======== Source material
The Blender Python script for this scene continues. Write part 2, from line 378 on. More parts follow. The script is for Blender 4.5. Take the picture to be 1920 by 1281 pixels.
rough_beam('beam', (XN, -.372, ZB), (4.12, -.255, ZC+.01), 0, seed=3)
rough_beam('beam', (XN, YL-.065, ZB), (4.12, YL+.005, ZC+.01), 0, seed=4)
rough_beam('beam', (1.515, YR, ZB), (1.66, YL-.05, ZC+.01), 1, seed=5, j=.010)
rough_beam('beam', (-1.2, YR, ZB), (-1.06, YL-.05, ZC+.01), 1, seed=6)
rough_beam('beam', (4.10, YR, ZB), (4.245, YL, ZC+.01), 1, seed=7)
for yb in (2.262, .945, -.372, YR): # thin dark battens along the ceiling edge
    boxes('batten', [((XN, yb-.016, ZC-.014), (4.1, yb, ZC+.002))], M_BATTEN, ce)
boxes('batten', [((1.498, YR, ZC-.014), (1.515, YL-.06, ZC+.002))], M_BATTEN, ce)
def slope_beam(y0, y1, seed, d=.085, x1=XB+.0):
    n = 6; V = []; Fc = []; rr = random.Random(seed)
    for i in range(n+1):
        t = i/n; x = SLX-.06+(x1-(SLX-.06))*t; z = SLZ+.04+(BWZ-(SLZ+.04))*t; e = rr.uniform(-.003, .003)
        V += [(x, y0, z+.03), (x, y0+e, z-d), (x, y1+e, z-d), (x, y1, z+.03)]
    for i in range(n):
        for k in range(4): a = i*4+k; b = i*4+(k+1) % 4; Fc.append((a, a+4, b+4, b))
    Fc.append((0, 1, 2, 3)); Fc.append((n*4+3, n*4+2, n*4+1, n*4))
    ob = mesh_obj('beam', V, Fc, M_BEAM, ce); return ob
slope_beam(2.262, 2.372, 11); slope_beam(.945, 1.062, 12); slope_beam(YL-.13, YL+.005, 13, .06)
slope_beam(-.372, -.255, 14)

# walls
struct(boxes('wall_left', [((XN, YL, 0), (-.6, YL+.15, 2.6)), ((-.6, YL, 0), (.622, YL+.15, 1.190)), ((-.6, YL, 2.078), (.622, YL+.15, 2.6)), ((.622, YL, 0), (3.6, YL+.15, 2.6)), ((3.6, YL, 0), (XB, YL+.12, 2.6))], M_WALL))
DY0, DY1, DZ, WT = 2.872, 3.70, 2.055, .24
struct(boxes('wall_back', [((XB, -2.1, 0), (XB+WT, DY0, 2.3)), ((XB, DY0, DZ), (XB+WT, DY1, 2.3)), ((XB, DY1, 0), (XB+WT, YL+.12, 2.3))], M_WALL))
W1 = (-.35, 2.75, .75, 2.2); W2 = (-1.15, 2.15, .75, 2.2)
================
» **Requirement**: Write out all the data again, exactly as it appears.

» **Response below**:
The Blender Python script for this scene continues. Write part 2, from line 378 on. More parts follow. The script is for Blender 4.5. Take the picture to be 1920 by 1281 pixels.
rough_beam('beam', (XN, -.372, ZB), (4.12, -.255, ZC+.01), 0, seed=3)
rough_beam('beam', (XN, YL-.065, ZB), (4.12, YL+.005, ZC+.01), 0, seed=4)
rough_beam('beam', (1.515, YR, ZB), (1.66, YL-.05, ZC+.01), 1, seed=5, j=.010)
rough_beam('beam', (-1.2, YR, ZB), (-1.06, YL-.05, ZC+.01), 1, seed=6)
rough_beam('beam', (4.10, YR, ZB), (4.245, YL, ZC+.01), 1, seed=7)
for yb in (2.262, .945, -.372, YR): # thin dark battens along the ceiling edge
    boxes('batten', [((XN, yb-.016, ZC-.014), (4.1, yb, ZC+.002))], M_BATTEN, ce)
boxes('batten', [((1.498, YR, ZC-.014), (1.515, YL-.06, ZC+.002))], M_BATTEN, ce)
def slope_beam(y0, y1, seed, d=.085, x1=XB+.0):
    n = 6; V = []; Fc = []; rr = random.Random(seed)
    for i in range(n+1):
        t = i/n; x = SLX-.06+(x1-(SLX-.06))*t; z = SLZ+.04+(BWZ-(SLZ+.04))*t; e = rr.uniform(-.003, .003)
        V += [(x, y0, z+.03), (x, y0+e, z-d), (x, y1+e, z-d), (x, y1, z+.03)]
    for i in range(n):
        for k in range(4): a = i*4+k; b = i*4+(k+1) % 4; Fc.append((a, a+4, b+4, b))
    Fc.append((0, 1, 2, 3)); Fc.append((n*4+3, n*4+2, n*4+1, n*4))
    ob = mesh_obj('beam', V, Fc, M_BEAM, ce); return ob
slope_beam(2.262, 2.372, 11); slope_beam(.945, 1.062, 12); slope_beam(YL-.13, YL+.005, 13, .06)
slope_beam(-.372, -.255, 14)

# walls
struct(boxes('wall_left', [((XN, YL, 0), (-.6, YL+.15, 2.6)), ((-.6, YL, 0), (.622, YL+.15, 1.190)), ((-.6, YL, 2.078), (.622, YL+.15, 2.6)), ((.622, YL, 0), (3.6, YL+.15, 2.6)), ((3.6, YL, 0), (XB, YL+.12, 2.6))], M_WALL))
DY0, DY1, DZ, WT = 2.872, 3.70, 2.055, .24
struct(boxes('wall_back', [((XB, -2.1, 0), (XB+WT, DY0, 2.3)), ((XB, DY0, DZ), (XB+WT, DY1, 2.3)), ((XB, DY1, 0), (XB+WT, YL+.12, 2.3))], M_WALL))
W1 = (-.35, 2.75, .75, 2.2); W2 = (-1.15, 2.15, .75, 2.2)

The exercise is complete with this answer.